La sentenza si ricollega ad uno dei due contrastanti orientamenti
affermatisi in seno alla Corte di legittimità in tema
di tipicità (ovvero di atipicità) dell'illecito
omissivo. Secondo un primo, più rigoroso filone interpretativo,
difatti, non sarebbe sufficiente una generica antidoverosità
sociale dell'inerzia, essendo, viceversa, necessaria la presenza
di un vero e proprio obbligo giuridico (legaleo negoziale)

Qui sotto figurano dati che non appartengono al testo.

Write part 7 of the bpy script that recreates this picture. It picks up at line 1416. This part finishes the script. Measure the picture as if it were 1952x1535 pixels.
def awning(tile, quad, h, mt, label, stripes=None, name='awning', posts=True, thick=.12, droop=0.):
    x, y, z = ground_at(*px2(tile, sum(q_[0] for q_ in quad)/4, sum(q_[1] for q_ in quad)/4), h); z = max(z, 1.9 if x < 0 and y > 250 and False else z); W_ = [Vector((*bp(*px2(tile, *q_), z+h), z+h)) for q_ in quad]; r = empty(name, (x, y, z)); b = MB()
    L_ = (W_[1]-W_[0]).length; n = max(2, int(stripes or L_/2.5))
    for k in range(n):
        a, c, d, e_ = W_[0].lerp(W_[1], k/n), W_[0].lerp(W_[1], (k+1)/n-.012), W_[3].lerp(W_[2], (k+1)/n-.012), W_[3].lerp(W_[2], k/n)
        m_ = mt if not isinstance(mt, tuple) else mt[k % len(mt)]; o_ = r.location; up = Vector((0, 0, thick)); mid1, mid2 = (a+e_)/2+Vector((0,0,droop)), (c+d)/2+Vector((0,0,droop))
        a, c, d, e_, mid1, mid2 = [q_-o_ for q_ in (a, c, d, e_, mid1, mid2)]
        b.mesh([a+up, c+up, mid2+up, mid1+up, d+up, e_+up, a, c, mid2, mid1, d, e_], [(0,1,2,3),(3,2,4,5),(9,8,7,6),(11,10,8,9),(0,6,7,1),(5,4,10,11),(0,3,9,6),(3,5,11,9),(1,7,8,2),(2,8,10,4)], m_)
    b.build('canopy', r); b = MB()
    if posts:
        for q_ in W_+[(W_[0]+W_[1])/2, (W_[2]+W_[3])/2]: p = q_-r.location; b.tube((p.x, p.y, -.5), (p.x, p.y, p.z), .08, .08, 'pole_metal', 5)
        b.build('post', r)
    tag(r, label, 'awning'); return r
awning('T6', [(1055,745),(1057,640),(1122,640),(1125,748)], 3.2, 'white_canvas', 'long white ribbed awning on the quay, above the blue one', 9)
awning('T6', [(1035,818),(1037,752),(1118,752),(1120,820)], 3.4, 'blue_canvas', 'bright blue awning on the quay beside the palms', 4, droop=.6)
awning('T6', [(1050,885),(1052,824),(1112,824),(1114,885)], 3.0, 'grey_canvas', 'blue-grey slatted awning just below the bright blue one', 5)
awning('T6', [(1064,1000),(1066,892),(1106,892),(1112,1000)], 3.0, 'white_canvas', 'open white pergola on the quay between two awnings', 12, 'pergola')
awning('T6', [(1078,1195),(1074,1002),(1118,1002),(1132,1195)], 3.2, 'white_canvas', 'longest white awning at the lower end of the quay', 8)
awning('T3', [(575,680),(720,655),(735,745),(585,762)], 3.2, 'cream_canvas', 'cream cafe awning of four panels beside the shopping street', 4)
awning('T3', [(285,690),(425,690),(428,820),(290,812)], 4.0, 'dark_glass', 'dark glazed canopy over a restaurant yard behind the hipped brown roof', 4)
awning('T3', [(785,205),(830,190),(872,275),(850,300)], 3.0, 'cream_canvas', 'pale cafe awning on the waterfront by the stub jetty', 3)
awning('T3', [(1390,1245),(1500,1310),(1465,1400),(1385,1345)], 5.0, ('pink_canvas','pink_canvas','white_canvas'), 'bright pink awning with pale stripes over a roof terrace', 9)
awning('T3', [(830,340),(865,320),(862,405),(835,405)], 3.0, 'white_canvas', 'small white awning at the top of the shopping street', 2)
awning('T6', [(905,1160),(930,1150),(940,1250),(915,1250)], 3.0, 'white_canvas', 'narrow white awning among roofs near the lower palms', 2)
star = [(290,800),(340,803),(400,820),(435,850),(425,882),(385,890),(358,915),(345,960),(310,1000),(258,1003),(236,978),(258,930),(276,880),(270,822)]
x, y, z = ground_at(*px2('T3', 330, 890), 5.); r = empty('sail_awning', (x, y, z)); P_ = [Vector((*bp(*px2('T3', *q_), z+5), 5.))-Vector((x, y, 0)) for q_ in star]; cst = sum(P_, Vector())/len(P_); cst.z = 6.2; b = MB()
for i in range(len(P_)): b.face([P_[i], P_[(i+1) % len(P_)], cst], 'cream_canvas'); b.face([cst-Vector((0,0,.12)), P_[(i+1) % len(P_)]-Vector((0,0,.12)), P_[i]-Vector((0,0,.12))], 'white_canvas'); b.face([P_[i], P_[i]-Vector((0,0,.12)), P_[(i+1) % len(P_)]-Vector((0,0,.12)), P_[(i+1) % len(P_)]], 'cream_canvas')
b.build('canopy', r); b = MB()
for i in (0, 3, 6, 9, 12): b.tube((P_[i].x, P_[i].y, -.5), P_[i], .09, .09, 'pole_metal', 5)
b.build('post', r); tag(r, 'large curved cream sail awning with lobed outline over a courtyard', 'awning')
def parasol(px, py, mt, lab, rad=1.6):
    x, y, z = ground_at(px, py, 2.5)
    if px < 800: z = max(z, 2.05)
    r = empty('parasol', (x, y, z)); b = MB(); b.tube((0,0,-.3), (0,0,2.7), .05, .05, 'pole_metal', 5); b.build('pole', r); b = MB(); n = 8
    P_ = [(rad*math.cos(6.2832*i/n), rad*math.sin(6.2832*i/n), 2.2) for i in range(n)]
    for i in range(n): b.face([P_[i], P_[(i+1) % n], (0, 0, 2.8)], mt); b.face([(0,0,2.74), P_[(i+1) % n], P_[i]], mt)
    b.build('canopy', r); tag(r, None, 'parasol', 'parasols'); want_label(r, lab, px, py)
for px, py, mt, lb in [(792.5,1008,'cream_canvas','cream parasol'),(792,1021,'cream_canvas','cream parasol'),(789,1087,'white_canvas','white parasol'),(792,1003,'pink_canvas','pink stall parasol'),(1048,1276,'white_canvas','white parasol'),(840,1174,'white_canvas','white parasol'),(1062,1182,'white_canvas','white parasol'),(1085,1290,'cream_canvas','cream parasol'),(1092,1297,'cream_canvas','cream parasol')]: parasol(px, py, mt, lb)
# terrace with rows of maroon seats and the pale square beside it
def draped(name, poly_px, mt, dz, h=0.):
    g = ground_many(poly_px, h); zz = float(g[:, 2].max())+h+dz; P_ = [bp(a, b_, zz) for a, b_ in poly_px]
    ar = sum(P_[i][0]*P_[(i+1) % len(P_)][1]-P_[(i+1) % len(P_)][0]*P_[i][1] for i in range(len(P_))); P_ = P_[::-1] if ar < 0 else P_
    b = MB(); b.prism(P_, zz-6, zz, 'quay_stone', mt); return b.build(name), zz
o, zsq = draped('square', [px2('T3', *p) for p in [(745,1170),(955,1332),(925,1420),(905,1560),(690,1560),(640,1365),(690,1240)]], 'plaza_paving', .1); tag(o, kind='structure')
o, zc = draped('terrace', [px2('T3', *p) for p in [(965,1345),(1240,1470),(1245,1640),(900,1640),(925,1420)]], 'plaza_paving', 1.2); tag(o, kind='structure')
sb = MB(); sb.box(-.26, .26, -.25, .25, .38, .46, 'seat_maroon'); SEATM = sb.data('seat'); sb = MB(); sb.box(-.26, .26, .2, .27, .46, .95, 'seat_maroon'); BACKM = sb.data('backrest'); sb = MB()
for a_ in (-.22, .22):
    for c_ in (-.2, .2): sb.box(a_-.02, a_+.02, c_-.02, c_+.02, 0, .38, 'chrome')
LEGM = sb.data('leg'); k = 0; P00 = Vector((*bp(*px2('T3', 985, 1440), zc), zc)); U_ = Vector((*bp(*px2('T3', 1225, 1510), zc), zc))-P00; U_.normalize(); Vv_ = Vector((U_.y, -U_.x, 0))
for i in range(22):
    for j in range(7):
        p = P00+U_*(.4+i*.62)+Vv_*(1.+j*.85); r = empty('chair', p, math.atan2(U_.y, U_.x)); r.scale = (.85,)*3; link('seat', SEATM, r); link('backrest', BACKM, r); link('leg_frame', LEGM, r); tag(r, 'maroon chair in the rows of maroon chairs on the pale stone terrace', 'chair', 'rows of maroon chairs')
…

di attivarsi per impedire l'evento dannoso (in tali sensi,
Cass. n. 116 del 1979, n. 2134 del 1992, n. 9590 del 1990,
secondo la quale, in particolare, affinchè una condotta
omissiva possa essere assunta come fonte di responsabilità
per danni, non basta riferirsi al solo principio del neminem
laedere o ad una generica antidoverosità sociale della
condotta del soggetto che non abbia impedito l'evento, ma
occorre individuare, caso per caso, a suo carico, un vero
e proprio obbligo giuridico di impedire l'evento lamentato,
obbligo che può derivare o direttamente da una norma,
ovvero da uno specifico rapporto negoziale o di altra natura
intercorrente fra il titolare dell'interesse leso e il soggetto
chiamato a rispondere della lesione). L'opposto orientamento,
cui fa riferimento la sentenza 14484/2004, accoglie invece
una più ampia nozione dell'obbligo di attivarsi per
impedire l'evento, predicandonela riconducibilità anche
a particolari situazioni (ricorrenti specie in tema di rapporti
bancari) nelle quali un soggetto abbia la chiara consapevolezza
del pericolo del danno altrui e della relativa evitabilità
attraverso un proprio comportamento attivo/cautelare (in tal
senso si sono espresse, tra le altre, Casa. n. 11207 del 1992,
n. 72 del 1997, n. 6691 del 1998).
Questa Corte, nel far proprie le argomentazioni adottate a
sostegno del primo dei due ricordati orientamenti, ritiene
di aderire a quello più rigoroso espresso in subiecta
materia, confermando, pertanto, la decisione adottata, sul
punto, dalla Corte torinese.
Il ricorso è conclusivamente rigettato.
Le spese seguono la soccombenza e si liquidano come da dispositivo
che segue.
P.Q.M.
La Corte rigetta il ricorso e condanna il ricorrente al pagamentodelle
spese del presente giudizio che si liquidano in complessivi
Euro 8100, di cui 100 per spese generali.
Così deciso in Roma, il 2 marzo 2005.
Depositato in Cancelleria il 30 giugno 2005.